• **Task description**:
Return each line of the data below verbatim; pictures are to be left out.

• **Given data**:

◆ ◆ ◆ ◆

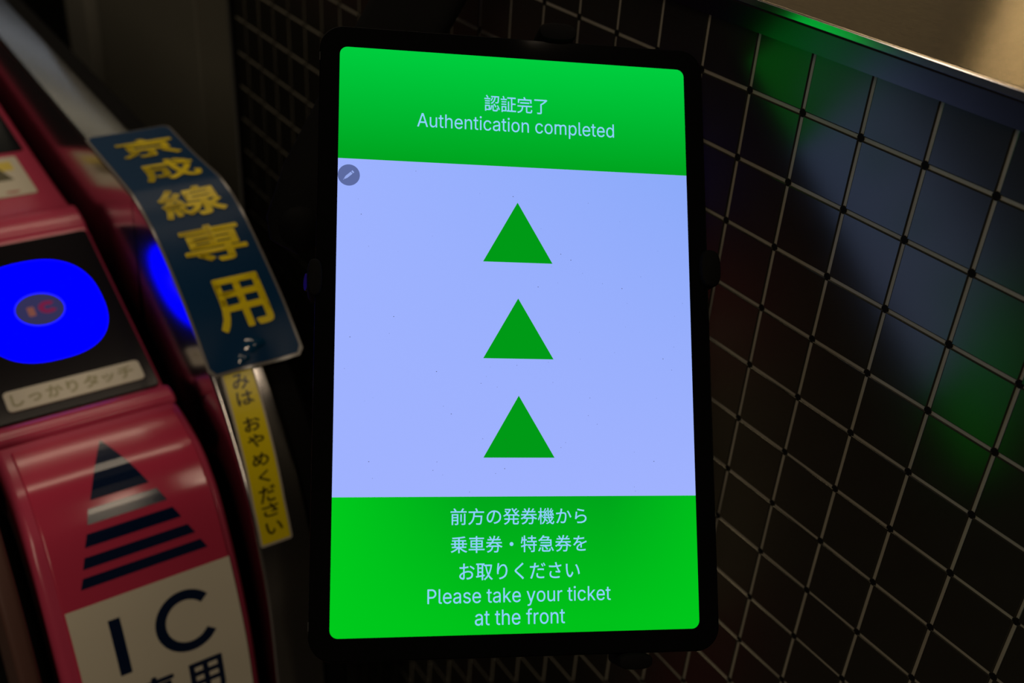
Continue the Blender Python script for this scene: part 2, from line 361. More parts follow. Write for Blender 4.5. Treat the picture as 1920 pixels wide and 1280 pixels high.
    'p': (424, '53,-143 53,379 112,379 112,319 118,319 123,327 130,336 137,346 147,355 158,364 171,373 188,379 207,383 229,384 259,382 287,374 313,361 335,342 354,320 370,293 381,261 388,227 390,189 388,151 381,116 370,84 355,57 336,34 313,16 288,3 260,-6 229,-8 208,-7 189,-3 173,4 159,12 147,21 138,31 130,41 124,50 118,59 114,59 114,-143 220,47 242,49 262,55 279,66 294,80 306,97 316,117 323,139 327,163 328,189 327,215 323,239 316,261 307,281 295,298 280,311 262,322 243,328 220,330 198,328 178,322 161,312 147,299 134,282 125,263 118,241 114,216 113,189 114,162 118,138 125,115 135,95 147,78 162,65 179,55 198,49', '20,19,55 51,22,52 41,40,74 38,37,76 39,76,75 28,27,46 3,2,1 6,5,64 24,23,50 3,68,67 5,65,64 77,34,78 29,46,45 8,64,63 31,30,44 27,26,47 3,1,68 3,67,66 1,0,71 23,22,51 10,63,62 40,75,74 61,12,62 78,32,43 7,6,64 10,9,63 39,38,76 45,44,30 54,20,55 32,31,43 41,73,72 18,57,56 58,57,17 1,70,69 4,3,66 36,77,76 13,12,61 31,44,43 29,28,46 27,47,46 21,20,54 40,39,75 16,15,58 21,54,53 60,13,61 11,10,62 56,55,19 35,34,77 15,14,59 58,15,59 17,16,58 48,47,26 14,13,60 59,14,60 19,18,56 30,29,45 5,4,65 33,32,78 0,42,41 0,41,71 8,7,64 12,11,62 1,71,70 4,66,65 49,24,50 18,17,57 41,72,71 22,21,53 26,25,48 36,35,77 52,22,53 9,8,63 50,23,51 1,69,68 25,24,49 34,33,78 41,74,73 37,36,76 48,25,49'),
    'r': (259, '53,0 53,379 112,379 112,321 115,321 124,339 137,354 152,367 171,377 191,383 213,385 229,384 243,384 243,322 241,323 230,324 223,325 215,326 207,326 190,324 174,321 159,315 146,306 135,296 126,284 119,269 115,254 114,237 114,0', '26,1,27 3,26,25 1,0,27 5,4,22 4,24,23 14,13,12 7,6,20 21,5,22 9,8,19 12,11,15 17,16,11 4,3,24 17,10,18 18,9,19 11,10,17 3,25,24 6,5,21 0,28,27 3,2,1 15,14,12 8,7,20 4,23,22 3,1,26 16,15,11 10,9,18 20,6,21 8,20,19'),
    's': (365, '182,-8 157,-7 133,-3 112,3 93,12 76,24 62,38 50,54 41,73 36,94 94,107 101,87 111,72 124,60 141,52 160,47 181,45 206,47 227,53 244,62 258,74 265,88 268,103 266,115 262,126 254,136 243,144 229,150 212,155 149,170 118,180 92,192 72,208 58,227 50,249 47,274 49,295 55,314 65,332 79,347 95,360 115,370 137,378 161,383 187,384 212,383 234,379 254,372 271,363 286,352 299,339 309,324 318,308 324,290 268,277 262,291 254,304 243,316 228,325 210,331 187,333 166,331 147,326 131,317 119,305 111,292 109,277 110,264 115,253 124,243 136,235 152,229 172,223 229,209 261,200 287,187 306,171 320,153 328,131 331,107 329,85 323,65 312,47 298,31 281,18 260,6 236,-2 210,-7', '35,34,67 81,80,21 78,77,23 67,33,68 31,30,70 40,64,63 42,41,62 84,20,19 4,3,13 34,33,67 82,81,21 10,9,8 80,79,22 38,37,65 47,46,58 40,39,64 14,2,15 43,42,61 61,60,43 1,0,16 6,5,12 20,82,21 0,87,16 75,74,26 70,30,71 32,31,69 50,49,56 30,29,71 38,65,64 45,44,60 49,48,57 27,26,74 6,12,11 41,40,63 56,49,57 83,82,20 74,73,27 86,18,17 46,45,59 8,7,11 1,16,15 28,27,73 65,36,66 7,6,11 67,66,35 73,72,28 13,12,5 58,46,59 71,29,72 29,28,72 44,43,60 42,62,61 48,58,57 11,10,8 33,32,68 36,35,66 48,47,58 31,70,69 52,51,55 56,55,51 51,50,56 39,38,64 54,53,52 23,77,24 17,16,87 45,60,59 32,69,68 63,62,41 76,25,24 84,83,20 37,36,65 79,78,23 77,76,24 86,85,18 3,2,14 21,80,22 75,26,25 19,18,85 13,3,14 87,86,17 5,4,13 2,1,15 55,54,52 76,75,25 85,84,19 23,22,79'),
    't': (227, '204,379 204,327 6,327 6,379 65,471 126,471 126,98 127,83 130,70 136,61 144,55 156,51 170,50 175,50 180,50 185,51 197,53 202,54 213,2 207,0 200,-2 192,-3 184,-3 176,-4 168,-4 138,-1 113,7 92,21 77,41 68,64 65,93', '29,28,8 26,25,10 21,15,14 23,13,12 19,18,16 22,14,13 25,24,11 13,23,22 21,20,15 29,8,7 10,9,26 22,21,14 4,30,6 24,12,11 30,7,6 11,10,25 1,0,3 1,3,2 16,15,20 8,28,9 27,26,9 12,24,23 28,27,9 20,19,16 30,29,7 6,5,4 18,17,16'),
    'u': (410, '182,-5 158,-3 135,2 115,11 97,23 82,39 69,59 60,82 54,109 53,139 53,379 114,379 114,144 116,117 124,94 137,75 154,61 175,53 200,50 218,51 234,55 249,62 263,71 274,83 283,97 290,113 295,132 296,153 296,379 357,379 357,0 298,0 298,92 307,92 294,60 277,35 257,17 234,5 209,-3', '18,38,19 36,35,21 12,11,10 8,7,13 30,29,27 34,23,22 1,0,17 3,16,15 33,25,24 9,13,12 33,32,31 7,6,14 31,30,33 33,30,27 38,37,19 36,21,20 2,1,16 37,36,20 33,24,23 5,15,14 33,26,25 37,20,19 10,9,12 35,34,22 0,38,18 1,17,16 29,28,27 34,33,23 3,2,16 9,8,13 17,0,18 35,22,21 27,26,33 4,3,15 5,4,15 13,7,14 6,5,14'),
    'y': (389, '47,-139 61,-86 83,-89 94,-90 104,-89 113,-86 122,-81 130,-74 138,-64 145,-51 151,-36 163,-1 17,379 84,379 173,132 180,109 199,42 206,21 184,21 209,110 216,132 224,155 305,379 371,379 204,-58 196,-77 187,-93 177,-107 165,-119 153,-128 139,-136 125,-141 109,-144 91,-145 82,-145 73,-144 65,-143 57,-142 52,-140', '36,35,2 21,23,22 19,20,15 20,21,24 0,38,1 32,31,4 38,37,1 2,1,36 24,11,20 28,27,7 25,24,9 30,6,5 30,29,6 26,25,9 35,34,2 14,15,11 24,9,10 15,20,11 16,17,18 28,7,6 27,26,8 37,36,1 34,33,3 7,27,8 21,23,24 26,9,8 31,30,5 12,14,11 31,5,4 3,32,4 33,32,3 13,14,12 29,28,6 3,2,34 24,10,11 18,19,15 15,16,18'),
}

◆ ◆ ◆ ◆

• **Written solution**:
Continue the Blender Python script for this scene: part 2, from line 361. More parts follow. Write for Blender 4.5. Treat the picture as 1920 pixels wide and 1280 pixels high.
    'p': (424, '53,-143 53,379 112,379 112,319 118,319 123,327 130,336 137,346 147,355 158,364 171,373 188,379 207,383 229,384 259,382 287,374 313,361 335,342 354,320 370,293 381,261 388,227 390,189 388,151 381,116 370,84 355,57 336,34 313,16 288,3 260,-6 229,-8 208,-7 189,-3 173,4 159,12 147,21 138,31 130,41 124,50 118,59 114,59 114,-143 220,47 242,49 262,55 279,66 294,80 306,97 316,117 323,139 327,163 328,189 327,215 323,239 316,261 307,281 295,298 280,311 262,322 243,328 220,330 198,328 178,322 161,312 147,299 134,282 125,263 118,241 114,216 113,189 114,162 118,138 125,115 135,95 147,78 162,65 179,55 198,49', '20,19,55 51,22,52 41,40,74 38,37,76 39,76,75 28,27,46 3,2,1 6,5,64 24,23,50 3,68,67 5,65,64 77,34,78 29,46,45 8,64,63 31,30,44 27,26,47 3,1,68 3,67,66 1,0,71 23,22,51 10,63,62 40,75,74 61,12,62 78,32,43 7,6,64 10,9,63 39,38,76 45,44,30 54,20,55 32,31,43 41,73,72 18,57,56 58,57,17 1,70,69 4,3,66 36,77,76 13,12,61 31,44,43 29,28,46 27,47,46 21,20,54 40,39,75 16,15,58 21,54,53 60,13,61 11,10,62 56,55,19 35,34,77 15,14,59 58,15,59 17,16,58 48,47,26 14,13,60 59,14,60 19,18,56 30,29,45 5,4,65 33,32,78 0,42,41 0,41,71 8,7,64 12,11,62 1,71,70 4,66,65 49,24,50 18,17,57 41,72,71 22,21,53 26,25,48 36,35,77 52,22,53 9,8,63 50,23,51 1,69,68 25,24,49 34,33,78 41,74,73 37,36,76 48,25,49'),
    'r': (259, '53,0 53,379 112,379 112,321 115,321 124,339 137,354 152,367 171,377 191,383 213,385 229,384 243,384 243,322 241,323 230,324 223,325 215,326 207,326 190,324 174,321 159,315 146,306 135,296 126,284 119,269 115,254 114,237 114,0', '26,1,27 3,26,25 1,0,27 5,4,22 4,24,23 14,13,12 7,6,20 21,5,22 9,8,19 12,11,15 17,16,11 4,3,24 17,10,18 18,9,19 11,10,17 3,25,24 6,5,21 0,28,27 3,2,1 15,14,12 8,7,20 4,23,22 3,1,26 16,15,11 10,9,18 20,6,21 8,20,19'),
    's': (365, '182,-8 157,-7 133,-3 112,3 93,12 76,24 62,38 50,54 41,73 36,94 94,107 101,87 111,72 124,60 141,52 160,47 181,45 206,47 227,53 244,62 258,74 265,88 268,103 266,115 262,126 254,136 243,144 229,150 212,155 149,170 118,180 92,192 72,208 58,227 50,249 47,274 49,295 55,314 65,332 79,347 95,360 115,370 137,378 161,383 187,384 212,383 234,379 254,372 271,363 286,352 299,339 309,324 318,308 324,290 268,277 262,291 254,304 243,316 228,325 210,331 187,333 166,331 147,326 131,317 119,305 111,292 109,277 110,264 115,253 124,243 136,235 152,229 172,223 229,209 261,200 287,187 306,171 320,153 328,131 331,107 329,85 323,65 312,47 298,31 281,18 260,6 236,-2 210,-7', '35,34,67 81,80,21 78,77,23 67,33,68 31,30,70 40,64,63 42,41,62 84,20,19 4,3,13 34,33,67 82,81,21 10,9,8 80,79,22 38,37,65 47,46,58 40,39,64 14,2,15 43,42,61 61,60,43 1,0,16 6,5,12 20,82,21 0,87,16 75,74,26 70,30,71 32,31,69 50,49,56 30,29,71 38,65,64 45,44,60 49,48,57 27,26,74 6,12,11 41,40,63 56,49,57 83,82,20 74,73,27 86,18,17 46,45,59 8,7,11 1,16,15 28,27,73 65,36,66 7,6,11 67,66,35 73,72,28 13,12,5 58,46,59 71,29,72 29,28,72 44,43,60 42,62,61 48,58,57 11,10,8 33,32,68 36,35,66 48,47,58 31,70,69 52,51,55 56,55,51 51,50,56 39,38,64 54,53,52 23,77,24 17,16,87 45,60,59 32,69,68 63,62,41 76,25,24 84,83,20 37,36,65 79,78,23 77,76,24 86,85,18 3,2,14 21,80,22 75,26,25 19,18,85 13,3,14 87,86,17 5,4,13 2,1,15 55,54,52 76,75,25 85,84,19 23,22,79'),
    't': (227, '204,379 204,327 6,327 6,379 65,471 126,471 126,98 127,83 130,70 136,61 144,55 156,51 170,50 175,50 180,50 185,51 197,53 202,54 213,2 207,0 200,-2 192,-3 184,-3 176,-4 168,-4 138,-1 113,7 92,21 77,41 68,64 65,93', '29,28,8 26,25,10 21,15,14 23,13,12 19,18,16 22,14,13 25,24,11 13,23,22 21,20,15 29,8,7 10,9,26 22,21,14 4,30,6 24,12,11 30,7,6 11,10,25 1,0,3 1,3,2 16,15,20 8,28,9 27,26,9 12,24,23 28,27,9 20,19,16 30,29,7 6,5,4 18,17,16'),
    'u': (410, '182,-5 158,-3 135,2 115,11 97,23 82,39 69,59 60,82 54,109 53,139 53,379 114,379 114,144 116,117 124,94 137,75 154,61 175,53 200,50 218,51 234,55 249,62 263,71 274,83 283,97 290,113 295,132 296,153 296,379 357,379 357,0 298,0 298,92 307,92 294,60 277,35 257,17 234,5 209,-3', '18,38,19 36,35,21 12,11,10 8,7,13 30,29,27 34,23,22 1,0,17 3,16,15 33,25,24 9,13,12 33,32,31 7,6,14 31,30,33 33,30,27 38,37,19 36,21,20 2,1,16 37,36,20 33,24,23 5,15,14 33,26,25 37,20,19 10,9,12 35,34,22 0,38,18 1,17,16 29,28,27 34,33,23 3,2,16 9,8,13 17,0,18 35,22,21 27,26,33 4,3,15 5,4,15 13,7,14 6,5,14'),
    'y': (389, '47,-139 61,-86 83,-89 94,-90 104,-89 113,-86 122,-81 130,-74 138,-64 145,-51 151,-36 163,-1 17,379 84,379 173,132 180,109 199,42 206,21 184,21 209,110 216,132 224,155 305,379 371,379 204,-58 196,-77 187,-93 177,-107 165,-119 153,-128 139,-136 125,-141 109,-144 91,-145 82,-145 73,-144 65,-143 57,-142 52,-140', '36,35,2 21,23,22 19,20,15 20,21,24 0,38,1 32,31,4 38,37,1 2,1,36 24,11,20 28,27,7 25,24,9 30,6,5 30,29,6 26,25,9 35,34,2 14,15,11 24,9,10 15,20,11 16,17,18 28,7,6 27,26,8 37,36,1 34,33,3 7,27,8 21,23,24 26,9,8 31,30,5 12,14,11 31,5,4 3,32,4 33,32,3 13,14,12 29,28,6 3,2,34 24,10,11 18,19,15 15,16,18'),
}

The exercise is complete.